А теперь кого хотят воспитать?
«Но почему вы решили, что мы кого-то собираемся воспитывать? Мы никого не воспитываем — мы дрессируем законопослушную, здоровую, чистоплотную макаку, которая утром встает, делает зарядку, принимает душ с пеной из рекламы, завтракает завтраком из рекламы, садится в авто, купленный на разрекламированный кредит, и шпарит на работу, мечтая о вечеринке с пивом из рекламы…
Стань особенным с карточкой «Кофе-Хауз»!
Закрой глаза, открой «Даниссимо»!
Не хочешь?
Тогда загляни на дно бутылки и открой «Золотую бочку» по-новому!
Макака ест, что модно, читает, что модно, думает, что модно. Все налаживается!

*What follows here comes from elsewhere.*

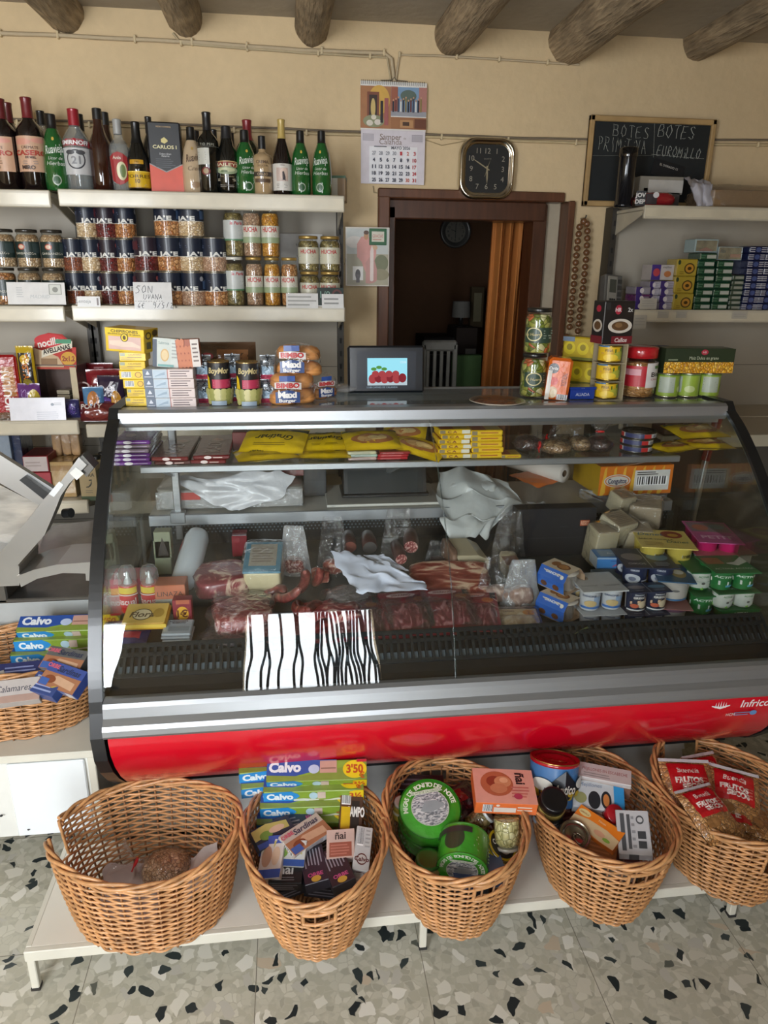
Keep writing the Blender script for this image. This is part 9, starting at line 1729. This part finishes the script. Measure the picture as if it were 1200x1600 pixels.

Но дел еще много, мы должны трудиться не покладая рук, не отлынивайте, Ксения Викторовна, вы нам тоже нужны, дрессировать макаку надо сообща, вливайтесь в наши ряды, макака любит смотреть пааазитивное кино с прикольными маааментами…»
А я не хочу дрессировать макаку.
Но может, это я зря и скоро, совсем скоро я спохвачусь, закричу: «Да, да, да, я тоже, я с вами буду дрессировать макаку!..»
Но макаки уже не будет. Не останется.
Будут некие биотехнологические объекты. Как бы люди. Но уже не совсем, не вполне.
В подвальчике на Самотеке, в парикмахерской, бубнило радио и маникюрша Галя, женщина трудной судьбы, вдруг подняла обожженную химзавивкой голову в сторону приемника:
— Это че? Крутани-ка погромче…
Крутанули.
И Горбачев на всю тесную сырую парикмахерскую заговорил про доминирование общечеловеческих ценностей над классовыми.
Речь на мартовском пленуме.
На «тормознутом» лице Гали, девушки с Самотеки, отсидевшей в колонии по малолетке, росло выражение недоверчивого интереса. Вряд ли она сильно разбиралась, где общечеловеческие, а где классовые ценности. Наверное, она почуяла «кишками», битыми-перебитыми своими внутренностями, что начинается что-то новое, что просто так не кончится и еще неизвестно чем обернется.
А дальше — серая жижа под ногами, дорога в Орденоносный, курилка, все как прежде, никто особо ничего не обсуждал.
Мы поняли, что что-то серьезно меняется, когда наш мастер принес на занятия маленькие, сложенные вчетверо листочки.
— Вот, товарищи… Всю прошедшую ночь я разбирал бумаги, вспоминал своего друга… Решил вам почитать его письма…
И едва ли не со слезами на глазах, мастер читал нам письма Тарковского из деревни в Ивановской области, где тот «пересиживал» безработицу и травлю. Читал и разбирал с нами написанную вместе с Тарковским экранизацию «Идиота». Вспоминал Тарковского взахлеб.
Партия и правительство разрешили, дали отмашку.
Про таких, как Леонид Николаевич, обычно говорят: «Он не предатель, он просто несчастный человек». Несчастный — это ясно. А вот предатель или нет?..
…
ПИСЬМО ПРОФЕССОРУ
Дорогой Леонид Николаевич! Сейчас, наверное, мне положено сказать Вам, что я на Вас уже давно не обижаюсь — подумаешь, доносить побежали. Но я на Вас и тогда не обижалась. Я как-то не поняла, что произошло. Очевидно, по простоте и чистоте душевной не разбиралась в чужих гадостях. Теперь я даже удивляюсь, как вообще, в целом, мне удалось выжить, будучи таким патологически доверчивым человеком. Наверное, именно потому, что не воспринимала гадости, которые мне делали или говорили? Какой-то был у меня в молодости защитный слой. Искренне не замечала и не обижалась. А обижатели думали: вот, гордая какая, в упор нас не видит, и обидеться-то на нас ей западло… Ну, теперь-то на смену «защитному слою» закономерно пришли мизантропия с мнительностью, и уж я-то знаю, что когда человек говорит тебе «я тебя так люблю» или даже «ну ты же знаешь, как я тебя люблю», это значит только одно — прежде чем продать тебя за три копейки, он секунд пять будет испытывать что-то вроде неловкости.